╔══

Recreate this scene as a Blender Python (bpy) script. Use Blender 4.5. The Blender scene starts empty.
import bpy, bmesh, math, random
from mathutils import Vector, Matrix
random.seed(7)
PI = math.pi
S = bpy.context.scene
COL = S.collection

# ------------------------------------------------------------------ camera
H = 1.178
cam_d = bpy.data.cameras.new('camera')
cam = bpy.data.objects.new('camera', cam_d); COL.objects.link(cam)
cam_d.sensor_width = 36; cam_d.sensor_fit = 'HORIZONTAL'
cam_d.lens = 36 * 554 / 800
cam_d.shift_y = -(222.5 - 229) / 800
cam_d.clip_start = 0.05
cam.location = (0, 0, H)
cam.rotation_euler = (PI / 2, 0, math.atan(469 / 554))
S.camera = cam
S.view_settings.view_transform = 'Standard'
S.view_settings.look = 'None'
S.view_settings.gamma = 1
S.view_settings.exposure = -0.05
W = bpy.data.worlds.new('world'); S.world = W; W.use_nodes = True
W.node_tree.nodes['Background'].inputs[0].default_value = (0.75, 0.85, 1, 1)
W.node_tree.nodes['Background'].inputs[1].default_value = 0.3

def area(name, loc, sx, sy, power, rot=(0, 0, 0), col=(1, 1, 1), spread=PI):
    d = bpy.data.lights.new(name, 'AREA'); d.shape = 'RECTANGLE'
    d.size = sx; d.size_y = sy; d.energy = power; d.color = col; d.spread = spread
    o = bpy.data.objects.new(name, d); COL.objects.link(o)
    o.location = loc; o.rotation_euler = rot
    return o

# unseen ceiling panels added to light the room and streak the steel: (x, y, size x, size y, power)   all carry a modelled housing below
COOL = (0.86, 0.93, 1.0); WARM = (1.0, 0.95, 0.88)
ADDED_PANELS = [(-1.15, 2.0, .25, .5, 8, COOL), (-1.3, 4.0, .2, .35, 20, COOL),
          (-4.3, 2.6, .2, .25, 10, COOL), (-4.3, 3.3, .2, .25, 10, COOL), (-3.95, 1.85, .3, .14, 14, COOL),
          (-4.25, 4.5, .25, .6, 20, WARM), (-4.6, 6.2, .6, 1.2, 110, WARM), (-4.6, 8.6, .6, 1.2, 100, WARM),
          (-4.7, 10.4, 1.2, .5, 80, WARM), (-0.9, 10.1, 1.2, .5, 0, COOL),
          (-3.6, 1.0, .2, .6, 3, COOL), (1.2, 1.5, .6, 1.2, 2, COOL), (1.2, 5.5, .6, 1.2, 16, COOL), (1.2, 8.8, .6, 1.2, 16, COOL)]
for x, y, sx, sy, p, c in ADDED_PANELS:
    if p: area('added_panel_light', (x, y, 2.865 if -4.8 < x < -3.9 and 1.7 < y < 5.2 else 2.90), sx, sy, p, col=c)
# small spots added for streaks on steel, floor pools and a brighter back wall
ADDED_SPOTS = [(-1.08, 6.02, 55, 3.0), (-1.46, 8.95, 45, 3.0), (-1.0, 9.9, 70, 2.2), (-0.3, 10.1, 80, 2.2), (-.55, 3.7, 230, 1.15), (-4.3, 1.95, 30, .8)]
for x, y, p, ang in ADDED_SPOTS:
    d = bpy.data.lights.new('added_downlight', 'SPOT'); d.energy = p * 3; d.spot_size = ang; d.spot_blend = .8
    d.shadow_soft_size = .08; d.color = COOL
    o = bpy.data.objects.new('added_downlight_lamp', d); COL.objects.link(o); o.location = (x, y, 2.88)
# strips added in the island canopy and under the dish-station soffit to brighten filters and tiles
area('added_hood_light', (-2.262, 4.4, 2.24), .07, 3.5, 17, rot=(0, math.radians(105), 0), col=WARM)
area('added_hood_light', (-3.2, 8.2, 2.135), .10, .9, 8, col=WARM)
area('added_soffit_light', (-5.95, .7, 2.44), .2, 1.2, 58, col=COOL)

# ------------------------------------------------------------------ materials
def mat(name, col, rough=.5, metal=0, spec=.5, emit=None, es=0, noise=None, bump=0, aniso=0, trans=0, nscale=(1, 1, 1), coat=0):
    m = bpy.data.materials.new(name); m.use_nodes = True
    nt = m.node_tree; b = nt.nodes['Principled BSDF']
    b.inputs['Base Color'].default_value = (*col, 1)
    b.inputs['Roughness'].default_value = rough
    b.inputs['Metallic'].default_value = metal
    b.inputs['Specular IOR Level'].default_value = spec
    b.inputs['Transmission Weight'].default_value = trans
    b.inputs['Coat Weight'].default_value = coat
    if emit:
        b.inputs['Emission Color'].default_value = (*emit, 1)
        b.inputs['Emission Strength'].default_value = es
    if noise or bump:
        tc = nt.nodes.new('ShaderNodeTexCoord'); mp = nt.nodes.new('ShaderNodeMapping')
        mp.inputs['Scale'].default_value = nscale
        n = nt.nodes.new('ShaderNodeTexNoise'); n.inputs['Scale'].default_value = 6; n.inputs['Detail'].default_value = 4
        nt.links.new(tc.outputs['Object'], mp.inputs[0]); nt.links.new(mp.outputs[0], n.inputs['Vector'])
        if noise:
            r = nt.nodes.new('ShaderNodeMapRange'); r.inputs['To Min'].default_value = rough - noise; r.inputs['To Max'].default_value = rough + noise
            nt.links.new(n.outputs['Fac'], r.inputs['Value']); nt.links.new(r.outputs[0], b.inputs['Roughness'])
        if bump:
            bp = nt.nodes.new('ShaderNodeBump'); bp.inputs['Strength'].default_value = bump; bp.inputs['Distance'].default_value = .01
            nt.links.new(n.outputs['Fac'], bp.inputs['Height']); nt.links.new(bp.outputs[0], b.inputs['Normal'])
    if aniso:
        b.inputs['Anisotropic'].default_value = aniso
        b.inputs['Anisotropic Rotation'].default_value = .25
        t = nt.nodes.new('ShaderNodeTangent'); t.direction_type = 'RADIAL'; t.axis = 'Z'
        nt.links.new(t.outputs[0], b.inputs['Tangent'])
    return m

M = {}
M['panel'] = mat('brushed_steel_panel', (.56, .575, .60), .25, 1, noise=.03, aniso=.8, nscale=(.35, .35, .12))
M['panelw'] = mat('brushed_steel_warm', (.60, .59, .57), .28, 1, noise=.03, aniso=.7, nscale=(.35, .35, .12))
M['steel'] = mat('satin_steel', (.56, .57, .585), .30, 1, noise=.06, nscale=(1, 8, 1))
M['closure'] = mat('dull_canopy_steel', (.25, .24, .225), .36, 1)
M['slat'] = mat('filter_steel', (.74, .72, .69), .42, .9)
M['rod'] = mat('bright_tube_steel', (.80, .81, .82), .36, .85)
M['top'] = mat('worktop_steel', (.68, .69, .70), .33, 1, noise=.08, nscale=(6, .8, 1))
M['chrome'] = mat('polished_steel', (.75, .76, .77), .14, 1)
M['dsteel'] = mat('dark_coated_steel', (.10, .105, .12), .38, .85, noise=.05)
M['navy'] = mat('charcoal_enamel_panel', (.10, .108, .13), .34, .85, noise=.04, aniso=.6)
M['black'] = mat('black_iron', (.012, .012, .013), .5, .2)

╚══

▶ **Stated problem**:
Can you give every line above again, exactly as written?

▶ **Solution to the exercise**:
Recreate this scene as a Blender Python (bpy) script. Use Blender 4.5. The Blender scene starts empty.
import bpy, bmesh, math, random
from mathutils import Vector, Matrix
random.seed(7)
PI = math.pi
S = bpy.context.scene
COL = S.collection

# ------------------------------------------------------------------ camera
H = 1.178
cam_d = bpy.data.cameras.new('camera')
cam = bpy.data.objects.new('camera', cam_d); COL.objects.link(cam)
cam_d.sensor_width = 36; cam_d.sensor_fit = 'HORIZONTAL'
cam_d.lens = 36 * 554 / 800
cam_d.shift_y = -(222.5 - 229) / 800
cam_d.clip_start = 0.05
cam.location = (0, 0, H)
cam.rotation_euler = (PI / 2, 0, math.atan(469 / 554))
S.camera = cam
S.view_settings.view_transform = 'Standard'
S.view_settings.look = 'None'
S.view_settings.gamma = 1
S.view_settings.exposure = -0.05
W = bpy.data.worlds.new('world'); S.world = W; W.use_nodes = True
W.node_tree.nodes['Background'].inputs[0].default_value = (0.75, 0.85, 1, 1)
W.node_tree.nodes['Background'].inputs[1].default_value = 0.3

def area(name, loc, sx, sy, power, rot=(0, 0, 0), col=(1, 1, 1), spread=PI):
    d = bpy.data.lights.new(name, 'AREA'); d.shape = 'RECTANGLE'
    d.size = sx; d.size_y = sy; d.energy = power; d.color = col; d.spread = spread
    o = bpy.data.objects.new(name, d); COL.objects.link(o)
    o.location = loc; o.rotation_euler = rot
    return o

# unseen ceiling panels added to light the room and streak the steel: (x, y, size x, size y, power)   all carry a modelled housing below
COOL = (0.86, 0.93, 1.0); WARM = (1.0, 0.95, 0.88)
ADDED_PANELS = [(-1.15, 2.0, .25, .5, 8, COOL), (-1.3, 4.0, .2, .35, 20, COOL),
          (-4.3, 2.6, .2, .25, 10, COOL), (-4.3, 3.3, .2, .25, 10, COOL), (-3.95, 1.85, .3, .14, 14, COOL),
          (-4.25, 4.5, .25, .6, 20, WARM), (-4.6, 6.2, .6, 1.2, 110, WARM), (-4.6, 8.6, .6, 1.2, 100, WARM),
          (-4.7, 10.4, 1.2, .5, 80, WARM), (-0.9, 10.1, 1.2, .5, 0, COOL),
          (-3.6, 1.0, .2, .6, 3, COOL), (1.2, 1.5, .6, 1.2, 2, COOL), (1.2, 5.5, .6, 1.2, 16, COOL), (1.2, 8.8, .6, 1.2, 16, COOL)]
for x, y, sx, sy, p, c in ADDED_PANELS:
    if p: area('added_panel_light', (x, y, 2.865 if -4.8 < x < -3.9 and 1.7 < y < 5.2 else 2.90), sx, sy, p, col=c)
# small spots added for streaks on steel, floor pools and a brighter back wall
ADDED_SPOTS = [(-1.08, 6.02, 55, 3.0), (-1.46, 8.95, 45, 3.0), (-1.0, 9.9, 70, 2.2), (-0.3, 10.1, 80, 2.2), (-.55, 3.7, 230, 1.15), (-4.3, 1.95, 30, .8)]
for x, y, p, ang in ADDED_SPOTS:
    d = bpy.data.lights.new('added_downlight', 'SPOT'); d.energy = p * 3; d.spot_size = ang; d.spot_blend = .8
    d.shadow_soft_size = .08; d.color = COOL
    o = bpy.data.objects.new('added_downlight_lamp', d); COL.objects.link(o); o.location = (x, y, 2.88)
# strips added in the island canopy and under the dish-station soffit to brighten filters and tiles
area('added_hood_light', (-2.262, 4.4, 2.24), .07, 3.5, 17, rot=(0, math.radians(105), 0), col=WARM)
area('added_hood_light', (-3.2, 8.2, 2.135), .10, .9, 8, col=WARM)
area('added_soffit_light', (-5.95, .7, 2.44), .2, 1.2, 58, col=COOL)

# ------------------------------------------------------------------ materials
def mat(name, col, rough=.5, metal=0, spec=.5, emit=None, es=0, noise=None, bump=0, aniso=0, trans=0, nscale=(1, 1, 1), coat=0):
    m = bpy.data.materials.new(name); m.use_nodes = True
    nt = m.node_tree; b = nt.nodes['Principled BSDF']
    b.inputs['Base Color'].default_value = (*col, 1)
    b.inputs['Roughness'].default_value = rough
    b.inputs['Metallic'].default_value = metal
    b.inputs['Specular IOR Level'].default_value = spec
    b.inputs['Transmission Weight'].default_value = trans
    b.inputs['Coat Weight'].default_value = coat
    if emit:
        b.inputs['Emission Color'].default_value = (*emit, 1)
        b.inputs['Emission Strength'].default_value = es
    if noise or bump:
        tc = nt.nodes.new('ShaderNodeTexCoord'); mp = nt.nodes.new('ShaderNodeMapping')
        mp.inputs['Scale'].default_value = nscale
        n = nt.nodes.new('ShaderNodeTexNoise'); n.inputs['Scale'].default_value = 6; n.inputs['Detail'].default_value = 4
        nt.links.new(tc.outputs['Object'], mp.inputs[0]); nt.links.new(mp.outputs[0], n.inputs['Vector'])
        if noise:
            r = nt.nodes.new('ShaderNodeMapRange'); r.inputs['To Min'].default_value = rough - noise; r.inputs['To Max'].default_value = rough + noise
            nt.links.new(n.outputs['Fac'], r.inputs['Value']); nt.links.new(r.outputs[0], b.inputs['Roughness'])
        if bump:
            bp = nt.nodes.new('ShaderNodeBump'); bp.inputs['Strength'].default_value = bump; bp.inputs['Distance'].default_value = .01
            nt.links.new(n.outputs['Fac'], bp.inputs['Height']); nt.links.new(bp.outputs[0], b.inputs['Normal'])
    if aniso:
        b.inputs['Anisotropic'].default_value = aniso
        b.inputs['Anisotropic Rotation'].default_value = .25
        t = nt.nodes.new('ShaderNodeTangent'); t.direction_type = 'RADIAL'; t.axis = 'Z'
        nt.links.new(t.outputs[0], b.inputs['Tangent'])
    return m

M = {}
M['panel'] = mat('brushed_steel_panel', (.56, .575, .60), .25, 1, noise=.03, aniso=.8, nscale=(.35, .35, .12))
M['panelw'] = mat('brushed_steel_warm', (.60, .59, .57), .28, 1, noise=.03, aniso=.7, nscale=(.35, .35, .12))
M['steel'] = mat('satin_steel', (.56, .57, .585), .30, 1, noise=.06, nscale=(1, 8, 1))
M['closure'] = mat('dull_canopy_steel', (.25, .24, .225), .36, 1)
M['slat'] = mat('filter_steel', (.74, .72, .69), .42, .9)
M['rod'] = mat('bright_tube_steel', (.80, .81, .82), .36, .85)
M['top'] = mat('worktop_steel', (.68, .69, .70), .33, 1, noise=.08, nscale=(6, .8, 1))
M['chrome'] = mat('polished_steel', (.75, .76, .77), .14, 1)
M['dsteel'] = mat('dark_coated_steel', (.10, .105, .12), .38, .85, noise=.05)
M['navy'] = mat('charcoal_enamel_panel', (.10, .108, .13), .34, .85, noise=.04, aniso=.6)
M['black'] = mat('black_iron', (.012, .012, .013), .5, .2)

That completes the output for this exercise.